Items from a data source
━━━━
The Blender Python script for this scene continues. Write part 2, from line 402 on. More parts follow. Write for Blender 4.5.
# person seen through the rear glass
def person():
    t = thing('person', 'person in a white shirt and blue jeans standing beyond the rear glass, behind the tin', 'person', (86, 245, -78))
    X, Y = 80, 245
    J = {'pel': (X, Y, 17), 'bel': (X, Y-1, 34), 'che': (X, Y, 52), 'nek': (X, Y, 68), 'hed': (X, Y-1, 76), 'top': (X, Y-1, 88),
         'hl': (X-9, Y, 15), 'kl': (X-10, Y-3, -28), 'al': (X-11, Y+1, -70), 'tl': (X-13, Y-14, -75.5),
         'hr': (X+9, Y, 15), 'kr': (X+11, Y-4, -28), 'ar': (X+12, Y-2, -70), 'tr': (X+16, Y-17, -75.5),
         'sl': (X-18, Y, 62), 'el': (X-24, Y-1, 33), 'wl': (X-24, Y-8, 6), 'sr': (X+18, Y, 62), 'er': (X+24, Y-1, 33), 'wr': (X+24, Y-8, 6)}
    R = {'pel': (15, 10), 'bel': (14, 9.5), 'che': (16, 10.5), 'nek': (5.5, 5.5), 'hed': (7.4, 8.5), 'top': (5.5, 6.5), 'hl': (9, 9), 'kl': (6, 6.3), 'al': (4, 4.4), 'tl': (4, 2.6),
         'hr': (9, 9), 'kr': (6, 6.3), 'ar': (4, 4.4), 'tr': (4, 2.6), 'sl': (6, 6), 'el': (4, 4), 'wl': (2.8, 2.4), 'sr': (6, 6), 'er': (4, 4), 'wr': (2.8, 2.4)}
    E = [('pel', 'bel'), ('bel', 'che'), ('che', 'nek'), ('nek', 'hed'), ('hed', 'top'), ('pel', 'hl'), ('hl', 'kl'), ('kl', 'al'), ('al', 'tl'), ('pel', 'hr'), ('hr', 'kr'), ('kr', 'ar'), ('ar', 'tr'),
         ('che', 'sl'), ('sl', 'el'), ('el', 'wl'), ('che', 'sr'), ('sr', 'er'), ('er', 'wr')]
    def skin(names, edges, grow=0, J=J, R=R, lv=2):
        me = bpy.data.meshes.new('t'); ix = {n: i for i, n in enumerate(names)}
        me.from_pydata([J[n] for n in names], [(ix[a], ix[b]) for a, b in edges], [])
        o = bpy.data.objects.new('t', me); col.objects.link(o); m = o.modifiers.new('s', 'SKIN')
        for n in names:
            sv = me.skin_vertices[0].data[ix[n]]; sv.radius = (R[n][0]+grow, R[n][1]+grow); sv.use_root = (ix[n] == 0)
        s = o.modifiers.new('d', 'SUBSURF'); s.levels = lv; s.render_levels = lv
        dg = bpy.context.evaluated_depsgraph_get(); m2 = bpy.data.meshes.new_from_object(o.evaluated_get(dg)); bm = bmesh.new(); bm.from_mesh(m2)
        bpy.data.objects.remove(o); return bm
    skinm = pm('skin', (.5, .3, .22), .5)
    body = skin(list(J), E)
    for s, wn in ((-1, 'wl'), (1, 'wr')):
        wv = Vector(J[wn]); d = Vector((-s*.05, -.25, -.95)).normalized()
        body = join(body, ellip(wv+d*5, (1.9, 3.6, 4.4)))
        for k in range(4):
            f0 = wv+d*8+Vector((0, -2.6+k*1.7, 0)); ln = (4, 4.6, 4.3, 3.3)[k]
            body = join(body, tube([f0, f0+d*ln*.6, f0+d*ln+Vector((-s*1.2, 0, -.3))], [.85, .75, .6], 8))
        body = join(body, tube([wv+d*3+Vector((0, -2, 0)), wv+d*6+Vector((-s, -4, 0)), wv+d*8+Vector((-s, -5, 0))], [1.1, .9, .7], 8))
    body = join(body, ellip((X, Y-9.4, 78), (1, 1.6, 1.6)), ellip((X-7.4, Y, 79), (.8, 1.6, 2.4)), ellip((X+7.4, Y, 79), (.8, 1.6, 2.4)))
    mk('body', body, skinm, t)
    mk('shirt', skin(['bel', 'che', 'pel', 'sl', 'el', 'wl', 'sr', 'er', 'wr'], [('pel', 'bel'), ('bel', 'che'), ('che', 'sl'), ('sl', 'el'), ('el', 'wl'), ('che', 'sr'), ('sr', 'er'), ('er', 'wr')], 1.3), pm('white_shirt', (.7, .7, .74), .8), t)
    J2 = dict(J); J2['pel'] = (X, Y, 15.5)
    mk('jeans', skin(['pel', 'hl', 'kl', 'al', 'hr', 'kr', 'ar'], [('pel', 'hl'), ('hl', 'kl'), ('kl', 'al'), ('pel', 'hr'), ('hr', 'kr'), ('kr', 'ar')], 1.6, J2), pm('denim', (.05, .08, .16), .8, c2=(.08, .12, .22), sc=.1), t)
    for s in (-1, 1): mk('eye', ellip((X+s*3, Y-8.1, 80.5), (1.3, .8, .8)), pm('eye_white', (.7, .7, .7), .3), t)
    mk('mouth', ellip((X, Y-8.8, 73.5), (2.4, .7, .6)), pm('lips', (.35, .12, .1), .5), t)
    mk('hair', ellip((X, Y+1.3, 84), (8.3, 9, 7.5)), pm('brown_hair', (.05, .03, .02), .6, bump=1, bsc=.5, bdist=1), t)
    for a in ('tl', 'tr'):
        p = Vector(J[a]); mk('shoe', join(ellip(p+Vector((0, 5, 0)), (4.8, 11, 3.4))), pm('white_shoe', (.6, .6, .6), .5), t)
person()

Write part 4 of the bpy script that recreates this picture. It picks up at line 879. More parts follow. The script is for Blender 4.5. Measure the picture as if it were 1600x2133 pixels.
━━━━
Extract the complete data, matching each line exactly.

The Blender Python script for this scene continues. Write part 2, from line 402 on. More parts follow. Write for Blender 4.5.
# person seen through the rear glass
def person():
    t = thing('person', 'person in a white shirt and blue jeans standing beyond the rear glass, behind the tin', 'person', (86, 245, -78))
    X, Y = 80, 245
    J = {'pel': (X, Y, 17), 'bel': (X, Y-1, 34), 'che': (X, Y, 52), 'nek': (X, Y, 68), 'hed': (X, Y-1, 76), 'top': (X, Y-1, 88),
         'hl': (X-9, Y, 15), 'kl': (X-10, Y-3, -28), 'al': (X-11, Y+1, -70), 'tl': (X-13, Y-14, -75.5),
         'hr': (X+9, Y, 15), 'kr': (X+11, Y-4, -28), 'ar': (X+12, Y-2, -70), 'tr': (X+16, Y-17, -75.5),
         'sl': (X-18, Y, 62), 'el': (X-24, Y-1, 33), 'wl': (X-24, Y-8, 6), 'sr': (X+18, Y, 62), 'er': (X+24, Y-1, 33), 'wr': (X+24, Y-8, 6)}
    R = {'pel': (15, 10), 'bel': (14, 9.5), 'che': (16, 10.5), 'nek': (5.5, 5.5), 'hed': (7.4, 8.5), 'top': (5.5, 6.5), 'hl': (9, 9), 'kl': (6, 6.3), 'al': (4, 4.4), 'tl': (4, 2.6),
         'hr': (9, 9), 'kr': (6, 6.3), 'ar': (4, 4.4), 'tr': (4, 2.6), 'sl': (6, 6), 'el': (4, 4), 'wl': (2.8, 2.4), 'sr': (6, 6), 'er': (4, 4), 'wr': (2.8, 2.4)}
    E = [('pel', 'bel'), ('bel', 'che'), ('che', 'nek'), ('nek', 'hed'), ('hed', 'top'), ('pel', 'hl'), ('hl', 'kl'), ('kl', 'al'), ('al', 'tl'), ('pel', 'hr'), ('hr', 'kr'), ('kr', 'ar'), ('ar', 'tr'),
         ('che', 'sl'), ('sl', 'el'), ('el', 'wl'), ('che', 'sr'), ('sr', 'er'), ('er', 'wr')]
    def skin(names, edges, grow=0, J=J, R=R, lv=2):
        me = bpy.data.meshes.new('t'); ix = {n: i for i, n in enumerate(names)}
        me.from_pydata([J[n] for n in names], [(ix[a], ix[b]) for a, b in edges], [])
        o = bpy.data.objects.new('t', me); col.objects.link(o); m = o.modifiers.new('s', 'SKIN')
        for n in names:
            sv = me.skin_vertices[0].data[ix[n]]; sv.radius = (R[n][0]+grow, R[n][1]+grow); sv.use_root = (ix[n] == 0)
        s = o.modifiers.new('d', 'SUBSURF'); s.levels = lv; s.render_levels = lv
        dg = bpy.context.evaluated_depsgraph_get(); m2 = bpy.data.meshes.new_from_object(o.evaluated_get(dg)); bm = bmesh.new(); bm.from_mesh(m2)
        bpy.data.objects.remove(o); return bm
    skinm = pm('skin', (.5, .3, .22), .5)
    body = skin(list(J), E)
    for s, wn in ((-1, 'wl'), (1, 'wr')):
        wv = Vector(J[wn]); d = Vector((-s*.05, -.25, -.95)).normalized()
        body = join(body, ellip(wv+d*5, (1.9, 3.6, 4.4)))
        for k in range(4):
            f0 = wv+d*8+Vector((0, -2.6+k*1.7, 0)); ln = (4, 4.6, 4.3, 3.3)[k]
            body = join(body, tube([f0, f0+d*ln*.6, f0+d*ln+Vector((-s*1.2, 0, -.3))], [.85, .75, .6], 8))
        body = join(body, tube([wv+d*3+Vector((0, -2, 0)), wv+d*6+Vector((-s, -4, 0)), wv+d*8+Vector((-s, -5, 0))], [1.1, .9, .7], 8))
    body = join(body, ellip((X, Y-9.4, 78), (1, 1.6, 1.6)), ellip((X-7.4, Y, 79), (.8, 1.6, 2.4)), ellip((X+7.4, Y, 79), (.8, 1.6, 2.4)))
    mk('body', body, skinm, t)
    mk('shirt', skin(['bel', 'che', 'pel', 'sl', 'el', 'wl', 'sr', 'er', 'wr'], [('pel', 'bel'), ('bel', 'che'), ('che', 'sl'), ('sl', 'el'), ('el', 'wl'), ('che', 'sr'), ('sr', 'er'), ('er', 'wr')], 1.3), pm('white_shirt', (.7, .7, .74), .8), t)
    J2 = dict(J); J2['pel'] = (X, Y, 15.5)
    mk('jeans', skin(['pel', 'hl', 'kl', 'al', 'hr', 'kr', 'ar'], [('pel', 'hl'), ('hl', 'kl'), ('kl', 'al'), ('pel', 'hr'), ('hr', 'kr'), ('kr', 'ar')], 1.6, J2), pm('denim', (.05, .08, .16), .8, c2=(.08, .12, .22), sc=.1), t)
    for s in (-1, 1): mk('eye', ellip((X+s*3, Y-8.1, 80.5), (1.3, .8, .8)), pm('eye_white', (.7, .7, .7), .3), t)
    mk('mouth', ellip((X, Y-8.8, 73.5), (2.4, .7, .6)), pm('lips', (.35, .12, .1), .5), t)
    mk('hair', ellip((X, Y+1.3, 84), (8.3, 9, 7.5)), pm('brown_hair', (.05, .03, .02), .6, bump=1, bsc=.5, bdist=1), t)
    for a in ('tl', 'tr'):
        p = Vector(J[a]); mk('shoe', join(ellip(p+Vector((0, 5, 0)), (4.8, 11, 3.4))), pm('white_shoe', (.6, .6, .6), .5), t)
person()

Write part 4 of the bpy script that recreates this picture. It picks up at line 879. More parts follow. The script is for Blender 4.5. Measure the picture as if it were 1600x2133 pixels.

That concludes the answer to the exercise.